======== Exercise input ========

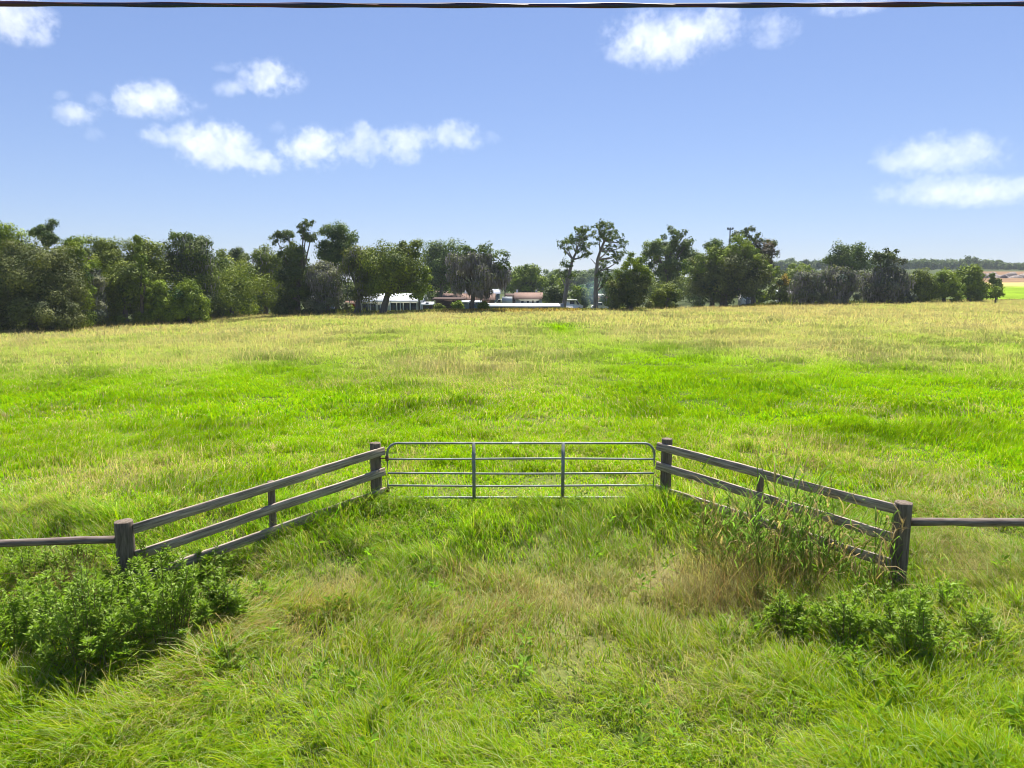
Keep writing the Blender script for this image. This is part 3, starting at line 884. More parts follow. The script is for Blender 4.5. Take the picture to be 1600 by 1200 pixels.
def tree(name, label, x0, x1, top, cbot, Y=None, base=None, bx=None, col="olive", nl=26, dens=1.0, leaf=2.6, lobe=(0.30, 0.50), shell=(0.55, 0.92), moss=0.0, trunk_r=None,
         limbs=6, cat="tree", group="trees along the pasture's far edge", flat=0.95, bark=None, extra=None, skirt=None, extra_open=False, jit=0.28):
    if Y is None:
        g = ground_hit((x0 + x1) / 2 if bx is None else bx, base); Y = g.y
    bx = (x0 + x1) / 2 if bx is None else bx
    s = Y / F
    c0 = at((x0 + x1) / 2, (top + cbot) / 2, Y)
    zt_, zb_ = at(0, top, Y).z, at(0, cbot, Y).z
    rx = (x1 - x0) * s / 2; rz = (zt_ - zb_) / 2
    bxw = at(bx, cbot, Y).x
    gz_ = float(hgt(bxw, Y))
    root = empty(name, (bxw, Y, gz_), label, cat, group)
    O = np.array((bxw, Y, gz_))
    cen = np.array((c0.x, Y, (zt_ + zb_) / 2)) - O
    cr = MB()
    if dens > 0.95: nl = int(nl * 1.35)
    N = int(dens * 2.3 * (x1 - x0) * (cbot - top) * 0.9)
    N = max(N, 250)
    rl = 1 - 0.5 * np.mean(lobe)
    lc, lr = crown_leaves(cr, cen, (rx * 0.92, rx * 0.85 * flat, rz * 0.92), nl, N, leaf * s, PAL[col], lobe, shell, jit=jit, core=dens > 0.95)
    if extra:     # more lobes placed by (px, py, radius px, palette)
        for (ex, ey_, er, ec) in extra:
            er *= 1.25
            q = np.array(at(ex, ey_, Y - 0.2 * rx * rng.random())) - O
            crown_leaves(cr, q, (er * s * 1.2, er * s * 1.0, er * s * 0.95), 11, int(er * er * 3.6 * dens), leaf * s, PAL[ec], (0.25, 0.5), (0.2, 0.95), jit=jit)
            lc = np.vstack([lc, q[None]])
    if skirt is None: skirt = name in ("broad_tree", "vine_covered_tree", "bushy_tree", "mossy_oak", "round_tree") and not extra_open
    if skirt:     # leafy lower boughs and suckers reaching the ground
        hs = cen[2] + rz
        crown_leaves(cr, (cen[0], -0.15 * rx, hs * 0.16), (rx * 0.95, rx * 0.7, hs * 0.20), max(6, nl // 3), N // 3, leaf * s, np.array(PAL[col]) * 0.95, (0.4, 0.7), (0.5, 1.0), jit=jit)
    tr = MB()
    r0 = trunk_r if trunk_r else max(0.16, 0.055 * rx + 0.02 * rz * 2)
    hub = np.array((cen[0] * 0.55, 0, max(cen[2] - rz * 0.72, 0.25 * (cen[2] + rz))))
    tt = np.linspace(0, 1, 6)[:, None]
    pts = hub * tt + rng.normal(0, 0.05, (6, 3)) * np.array((1, 1, 0)) * tt
    pts[0, 2] -= 0.3
    tr.tube(pts, r0 * np.array((1.45, 1.05, 0.95, 0.88, 0.82, 0.78)), 9, cap=False)
    sel = list(rng.permutation(len(lr))[:limbs]) + list(range(len(lr), len(lc)))
    for k in sel:
        e = lc[k]; mid = hub + (e - hub) * 0.5 + np.array((0, 0, 0.10 * np.linalg.norm(e - hub))) + rng.normal(0, 0.12, 3)
        t = np.linspace(0, 1, 6)[:, None]
        cu = (1 - t) ** 2 * hub + 2 * t * (1 - t) * mid + t ** 2 * e
        tr.tube(cu, r0 * np.linspace(0.6, 0.12, 6), 6, cap=False)
    tr.build("trunk", bark or M_BARK, root, smooth=True)
    cr.build("crown", M_LEAF, root)
    if moss > 0:
        ms = MB(); n_ = int(N * moss)
        k = rng.integers(0, len(lr), n_)
        o = rdir(n_, -0.4)
        p = lc[:len(lr)][k] + o * (lr[k] * (0.5 + 0.6 * rng.random(n_)))[:, None]
        Lm = rng.uniform(0.35, 1.1, n_) * 0.8; wd = leaf * s * rng.uniform(0.14, 0.36, n_)
        a = rng.random(n_) * 6.28
        dx = np.stack([np.cos(a), np.sin(a), np.zeros(n_)], -1) * wd[:, None]
        dn = np.stack([rng.normal(0, 0.08, n_), rng.normal(0, 0.08, n_), -Lm], -1)
        v = np.stack([p - dx, p + dx, p + dn * 0.6 + dx * 0.8, p + dn], 1)
        c = np.array((0.225, 0.21, 0.215)) * (0.6 + 0.7 * rng.random((n_, 1)))
        bb = (np.arange(n_) * 4)[:, None]
        ms.add(v.reshape(-1, 3), [bb + np.array([0, 1, 2, 3])], np.repeat(c, 4, 0))
        ms.build("moss", M_MOSS, root)["kind"] = "stuff"
    return root


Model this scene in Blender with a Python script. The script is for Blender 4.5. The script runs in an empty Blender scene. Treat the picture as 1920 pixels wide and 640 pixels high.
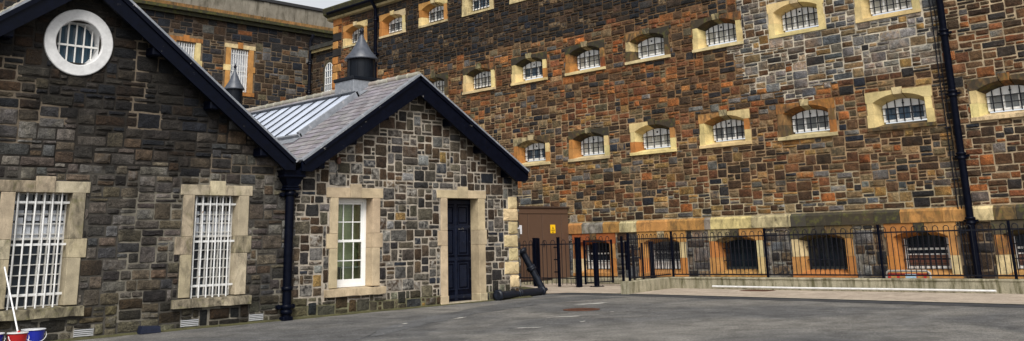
import bpy, math, random
from mathutils import Vector, Matrix
PI = math.pi
H = 1.55                      # eye height: every z below is measured from the eye, ground is about -1.55
scn = bpy.context.scene
COL = scn.collection

# ------------------------------------------------------------------ mesh builder
class MB:
    def __init__(s): s.v = []; s.f = []; s.c = []; s.sm = []
    def add(s, vs, fs, col=(1, 1, 1, 0), sm=False):
        b = len(s.v); s.v += [tuple(p) for p in vs]
        if len(col) == 3: col = (*col, 0)
        for f in fs:
            s.f.append(tuple(i + b for i in f)); s.c.append(col); s.sm.append(sm)
    def box(s, a, b, col=(1, 1, 1, 0), bev=0.0):
        (x0, y0, z0), (x1, y1, z1) = a, b
        x0, x1 = min(x0, x1), max(x0, x1); y0, y1 = min(y0, y1), max(y0, y1); z0, z1 = min(z0, z1), max(z0, z1)
        if bev <= 0:
            s.add([(x0, y0, z0), (x1, y0, z0), (x1, y1, z0), (x0, y1, z0), (x0, y0, z1), (x1, y0, z1), (x1, y1, z1), (x0, y1, z1)],
                  [(0, 3, 2, 1), (4, 5, 6, 7), (0, 1, 5, 4), (1, 2, 6, 5), (2, 3, 7, 6), (3, 0, 4, 7)], col)
            return
        e = min(bev, (x1 - x0) * .45, (y1 - y0) * .45, (z1 - z0) * .45)
        vs = []; idx = {}
        for ix, (X, dx) in enumerate(((x0, 1), (x1, -1))):
            for iy, (Y, dy) in enumerate(((y0, 1), (y1, -1))):
                for iz, (Z, dz) in enumerate(((z0, 1), (z1, -1))):
                    for k in range(3):
                        p = [X + dx * e, Y + dy * e, Z + dz * e]; p[k] = (X, Y, Z)[k]
                        idx[(ix, iy, iz, k)] = len(vs); vs.append(tuple(p))
        I = lambda a, b, c, k: idx[(a, b, c, k)]
        fs = []
        for k in range(3):
            for h in (0, 1):
                q = []
                for (u, w) in ((0, 0), (1, 0), (1, 1), (0, 1)):
                    t = [0, 0, 0]; t[k] = h; t[(k + 1) % 3] = u; t[(k + 2) % 3] = w; q.append(I(*t, k))
                fs.append(tuple(q) if h else tuple(q[::-1]))
        for k in range(3):
            a1, a2 = (k + 1) % 3, (k + 2) % 3
            for u in (0, 1):
                for w in (0, 1):
                    t0 = [0, 0, 0]; t0[a1] = u; t0[a2] = w; t1 = list(t0); t1[k] = 1
                    q = (I(*t0, a1), I(*t1, a1), I(*t1, a2), I(*t0, a2))
                    fs.append(q if u == w else q[::-1])
        for a in (0, 1):
            for b_ in (0, 1):
                for c_ in (0, 1):
                    q = tuple(I(a, b_, c_, k) for k in range(3))
                    fs.append(q if (a + b_ + c_) % 2 == 1 else q[::-1])
        s.add(vs, fs, col)
    def loft(s, rings, col=(1, 1, 1, 0), cap0=True, cap1=True, closed=True, sm=False):
        n = len(rings[0]); vs = [p for r in rings for p in r]; fs = []
        for k in range(len(rings) - 1):
            for i in range(n if closed else n - 1):
                j = (i + 1) % n
                fs.append((k * n + i, k * n + j, (k + 1) * n + j, (k + 1) * n + i))
        s.add(vs, fs, col, sm)
        if cap0: s.add(rings[0], [tuple(range(n))[::-1]], col)
        if cap1: s.add(rings[-1], [tuple(range(n))], col)
    def prism(s, pts, y0, y1, col=(1, 1, 1, 0)):        # polygon in (x,z), extruded along y
        s.loft([[(x, y0, z) for x, z in pts], [(x, y1, z) for x, z in pts]], col)
    def tube(s, path, r, n=8, col=(1, 1, 1, 0), sm=True, caps=True):
        path = [Vector(p) for p in path]; rings = []
        rs = r if isinstance(r, (list, tuple)) else [r] * len(path)
        up = None
        for i, p in enumerate(path):
            if i == 0: t = path[1] - path[0]
            elif i == len(path) - 1: t = path[-1] - path[-2]
            else: t = (path[i + 1] - p).normalized() + (p - path[i - 1]).normalized()
            t.normalize()
            if up is None: up = Vector((0, 0, 1)) if abs(t.z) < .9 else Vector((1, 0, 0))
            a = t.cross(up); a.normalize(); b = a.cross(t); up = b
            rings.append([tuple(p + (a * math.cos(q) + b * math.sin(q)) * rs[i]) for q in [2 * PI * k / n for k in range(n)]])
        s.loft(rings, col, caps, caps, True, sm)
    def lathe(s, c, prof, n=20, col=(1, 1, 1, 0), sm=True, axis=None):
        c = Vector(c); az = Vector(axis).normalized() if axis else Vector((0, 0, 1))
        ax = az.orthogonal().normalized() if axis else Vector((1, 0, 0)); ay = az.cross(ax)
        rings = [[tuple(c + az * z + (ax * math.cos(2 * PI * k / n) + ay * math.sin(2 * PI * k / n)) * max(r, 1e-4)) for k in range(n)] for r, z in prof]
        s.loft(rings, col, True, True, True, sm)
    def bar(s, a, b, w, h, col=(1, 1, 1, 0), up=(0, 0, 1)):
        a, b = Vector(a), Vector(b); t = (b - a).normalized(); u = Vector(up)
        if abs(t.dot(u)) > .95: u = Vector((1, 0, 0))
        x = t.cross(u).normalized(); y = x.cross(t)
        q = [x * w / 2 + y * h / 2, -x * w / 2 + y * h / 2, -x * w / 2 - y * h / 2, x * w / 2 - y * h / 2]
        s.loft([[tuple(a + k) for k in q], [tuple(b + k) for k in q]], col)
    def build(s, name, mat, parent=None, loc=None):
        T = parent
        org = Vector((0, 0, 0)) if loc is not None else ORG.get(root_of(T), Vector((0, 0, 0))) if T else Vector((0, 0, 0))
        me = bpy.data.meshes.new(name)
        me.from_pydata([(x - org.x, y - org.y, z - org.z) for x, y, z in s.v], [], s.f)
        ca = me.color_attributes.new('Col', 'FLOAT_COLOR', 'CORNER')
        data = []
        for f, c in zip(s.f, s.c): data += list(c) * len(f)
        ca.data.foreach_set('color', data)
        me.polygons.foreach_set('use_smooth', s.sm)
        if isinstance(mat, (list, tuple)): [me.materials.append(m) for m in mat]
        else: me.materials.append(mat)
        me.update()
        o = bpy.data.objects.new(name, me); COL.objects.link(o)
        if T: o.parent = T
        if loc is not None:
            r = ORG.get(root_of(T), Vector((0, 0, 0))) if T else Vector((0, 0, 0))
            o.location = Vector(loc) - r
        elif not T: o.location = (0, 0, H)
        return o
ORG = {}
def root_of(o):
    while o is not None and o.parent: o = o.parent
    return o.name if o else None
def thing(name, label, cat, org=(0, 0, 0), frame=0.0, group=None):
    """Empty at the base; org is given in the (rotated) wall frame and in eye-relative z"""
    o = bpy.data.objects.new(name, None); COL.objects.link(o); o.empty_display_size = .3
    o.rotation_euler = (0, 0, frame)
    w = Matrix.Rotation(frame, 3, 'Z') @ Vector(org)
    o.location = (w.x, w.y, w.z + H); ORG[o.name] = Vector(org)
    tag(o, label, cat, group); return o
def tag(o, label=None, cat=None, group=None, kind=None):
    if label: o['label'] = label
    if cat: o['category'] = cat
    if group: o['group'] = group
    if kind: o['kind'] = kind
    return o
def single(mb, name, mat, label, cat, group=None):      # a thing that is one mesh: origin at its base
    xs = [p[0] for p in mb.v]; ys = [p[1] for p in mb.v]; zs = [p[2] for p in mb.v]
    c = ((min(xs) + max(xs)) / 2, (min(ys) + max(ys)) / 2, min(zs))
    mb.v = [(x - c[0], y - c[1], z - c[2]) for x, y, z in mb.v]
    o = mb.build(name, mat); o.location = (c[0], c[1], c[2] + H); return tag(o, label, cat, group)
def part_copy(src, parent, loc=None):
    c = src.copy(); COL.objects.link(c); c.parent = parent
    if loc is not None: c.location = loc
    for ch in list(src.children):
        if ch is not c: part_copy(ch, c)
    return c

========

### Instructions to follow
Write down exactly what the lines above say, from the line holding "Model this scene" through the line holding "COL = scn.collection", and nothing more. Do not copy the pictures.

### Exercise output
Model this scene in Blender with a Python script. The script is for Blender 4.5. The script runs in an empty Blender scene. Treat the picture as 1920 pixels wide and 640 pixels high.
import bpy, math, random
from mathutils import Vector, Matrix
PI = math.pi
H = 1.55                      # eye height: every z below is measured from the eye, ground is about -1.55
scn = bpy.context.scene
COL = scn.collection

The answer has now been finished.